Thursday, February 06, 2020

A Monster of My Own Making

I joke that Penn Alexander and the entire School District of Philadelphia might not ever be ready for the arrival of one Asher Huang into their midst.  He is something else, a sweet boy with unending energy yes, but also someone with some behavioral challenges and high-maintenance tendencies.

For the former, Amy has been a stalwart in advocating for evaluations and services, and Asher is responding positively to them, for which I am grateful as well as cautiously optimistic.  Alas, I feel a sense of responsibility for the latter.

Some of this was unavoidable.  When you're a toddler, and the baby of the family by many years, it creates the ideal conditions to form a little tyrant.  Further, our attempt to adopt a fourth child meant that we hung onto our nanny for a lot longer than we would've if we'd known it would just be the three kids.  So while Aaron and Jada started going to day care before they turned 1, Asher didn't start until he was past 3 1/2.  Which gave him lots of life experience being the center of attention.

The very notion of being in a group, listening to a teacher and going along with what everyone else is doing: all of that remains somewhat foreign to him to this day.  Which is an obviously basic characteristic of how school works.

But I fear I've aggravated things.  I can be a disciplinarian, and I certainly know how to hold the line as a parent in that there are times I know best and cannot accede to a child's requests, no matter how much he doth protesteth.

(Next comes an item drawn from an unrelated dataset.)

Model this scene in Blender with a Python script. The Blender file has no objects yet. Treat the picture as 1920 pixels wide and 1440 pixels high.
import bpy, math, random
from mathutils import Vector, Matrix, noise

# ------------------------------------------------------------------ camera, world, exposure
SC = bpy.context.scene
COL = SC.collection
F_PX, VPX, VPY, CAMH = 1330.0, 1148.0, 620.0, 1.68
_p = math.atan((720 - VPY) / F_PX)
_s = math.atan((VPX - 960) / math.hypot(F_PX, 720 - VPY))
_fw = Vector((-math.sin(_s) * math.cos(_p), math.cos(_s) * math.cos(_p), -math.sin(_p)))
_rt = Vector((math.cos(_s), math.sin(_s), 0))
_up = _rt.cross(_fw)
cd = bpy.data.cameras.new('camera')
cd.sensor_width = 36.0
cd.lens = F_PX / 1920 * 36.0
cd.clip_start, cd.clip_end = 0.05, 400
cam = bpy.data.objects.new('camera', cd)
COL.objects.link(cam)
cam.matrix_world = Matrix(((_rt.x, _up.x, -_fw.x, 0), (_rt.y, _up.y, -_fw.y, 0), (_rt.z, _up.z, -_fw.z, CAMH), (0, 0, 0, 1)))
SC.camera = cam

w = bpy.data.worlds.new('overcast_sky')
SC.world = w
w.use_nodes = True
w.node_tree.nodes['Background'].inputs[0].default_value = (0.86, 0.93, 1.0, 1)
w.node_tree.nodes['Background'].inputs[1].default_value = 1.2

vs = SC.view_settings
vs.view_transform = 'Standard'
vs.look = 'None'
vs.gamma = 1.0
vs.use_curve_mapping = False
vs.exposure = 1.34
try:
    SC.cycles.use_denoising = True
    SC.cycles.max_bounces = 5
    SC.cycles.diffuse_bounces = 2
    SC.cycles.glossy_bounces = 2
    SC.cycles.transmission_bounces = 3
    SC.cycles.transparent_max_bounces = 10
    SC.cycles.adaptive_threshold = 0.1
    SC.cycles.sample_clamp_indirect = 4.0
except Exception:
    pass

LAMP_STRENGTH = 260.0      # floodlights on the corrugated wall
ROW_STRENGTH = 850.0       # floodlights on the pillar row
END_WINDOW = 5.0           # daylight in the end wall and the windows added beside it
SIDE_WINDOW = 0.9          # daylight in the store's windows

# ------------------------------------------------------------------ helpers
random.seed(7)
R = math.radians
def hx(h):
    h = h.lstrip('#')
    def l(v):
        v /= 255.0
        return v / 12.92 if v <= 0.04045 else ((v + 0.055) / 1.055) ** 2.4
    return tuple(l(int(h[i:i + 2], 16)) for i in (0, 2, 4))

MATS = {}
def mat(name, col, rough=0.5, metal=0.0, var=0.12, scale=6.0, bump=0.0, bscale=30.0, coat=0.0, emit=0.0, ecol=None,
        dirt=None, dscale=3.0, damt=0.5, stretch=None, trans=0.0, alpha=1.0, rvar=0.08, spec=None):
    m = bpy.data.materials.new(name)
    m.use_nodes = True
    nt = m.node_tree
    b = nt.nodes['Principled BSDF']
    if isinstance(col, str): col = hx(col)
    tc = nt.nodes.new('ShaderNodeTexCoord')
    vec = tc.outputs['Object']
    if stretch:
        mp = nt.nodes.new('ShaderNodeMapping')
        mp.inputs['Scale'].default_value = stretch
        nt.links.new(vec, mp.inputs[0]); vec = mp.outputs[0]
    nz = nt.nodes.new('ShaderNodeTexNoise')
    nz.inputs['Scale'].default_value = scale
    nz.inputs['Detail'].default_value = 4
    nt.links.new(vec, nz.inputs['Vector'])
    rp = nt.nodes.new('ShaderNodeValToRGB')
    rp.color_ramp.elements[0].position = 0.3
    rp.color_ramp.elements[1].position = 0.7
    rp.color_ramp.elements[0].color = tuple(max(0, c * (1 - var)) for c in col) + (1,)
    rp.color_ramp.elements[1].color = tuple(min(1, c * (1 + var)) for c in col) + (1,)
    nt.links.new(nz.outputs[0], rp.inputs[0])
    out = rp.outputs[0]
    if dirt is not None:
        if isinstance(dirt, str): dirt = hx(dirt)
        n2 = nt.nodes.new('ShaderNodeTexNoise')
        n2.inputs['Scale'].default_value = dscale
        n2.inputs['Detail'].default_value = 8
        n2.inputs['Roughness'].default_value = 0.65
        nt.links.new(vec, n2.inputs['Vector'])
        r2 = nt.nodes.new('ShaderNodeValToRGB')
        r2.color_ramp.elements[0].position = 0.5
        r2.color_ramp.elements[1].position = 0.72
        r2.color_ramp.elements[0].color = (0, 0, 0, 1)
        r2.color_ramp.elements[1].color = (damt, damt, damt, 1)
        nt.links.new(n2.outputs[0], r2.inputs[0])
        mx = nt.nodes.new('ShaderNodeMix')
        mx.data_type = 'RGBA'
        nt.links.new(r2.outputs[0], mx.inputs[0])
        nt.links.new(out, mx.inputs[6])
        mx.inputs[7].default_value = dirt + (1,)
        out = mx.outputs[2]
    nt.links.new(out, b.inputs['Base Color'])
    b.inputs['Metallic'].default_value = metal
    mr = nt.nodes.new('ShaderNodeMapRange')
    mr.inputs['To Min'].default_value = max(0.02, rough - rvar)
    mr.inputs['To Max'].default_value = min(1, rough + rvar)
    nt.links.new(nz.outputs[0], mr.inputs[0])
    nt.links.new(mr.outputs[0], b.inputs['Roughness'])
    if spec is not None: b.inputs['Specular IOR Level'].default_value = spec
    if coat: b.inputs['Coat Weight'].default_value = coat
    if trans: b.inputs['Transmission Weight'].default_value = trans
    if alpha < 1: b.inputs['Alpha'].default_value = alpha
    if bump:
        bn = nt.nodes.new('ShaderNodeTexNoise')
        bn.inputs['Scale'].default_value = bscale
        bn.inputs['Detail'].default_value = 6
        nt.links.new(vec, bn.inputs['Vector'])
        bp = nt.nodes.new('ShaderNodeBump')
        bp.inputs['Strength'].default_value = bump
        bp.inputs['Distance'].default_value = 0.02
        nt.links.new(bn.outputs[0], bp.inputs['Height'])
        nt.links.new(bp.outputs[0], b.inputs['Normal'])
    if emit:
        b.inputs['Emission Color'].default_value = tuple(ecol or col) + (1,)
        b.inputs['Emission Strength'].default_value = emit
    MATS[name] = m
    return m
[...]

Nevertheless, in so many ways and for so long, I have accommodated Asher's many whims.  I carry him when he asks.  When I am pouring honey into his oatmeal, I let him intercept it with his mouth.  I let him watch a tank cartoon that Amy finds far too violent.  And now that it's time to set boundaries and say no, I'm finding it hard to unwind these accommodations.

With kindergarten looming in just months, I am newly motivated to shift Asher into a new outlook on life and a new way in which he and I interact.  It is hard, less so because I am feeling like I want to cave in, and more so because he reacts to my resistance with volcanic tantrums.  This too is a phase that we will eventually exit, I am reminding myself.  I only wish I didn't make it harder and longer because of how I was before.  He's my little monster, a monster of my own making.  I love him, but some days he doesn't like me.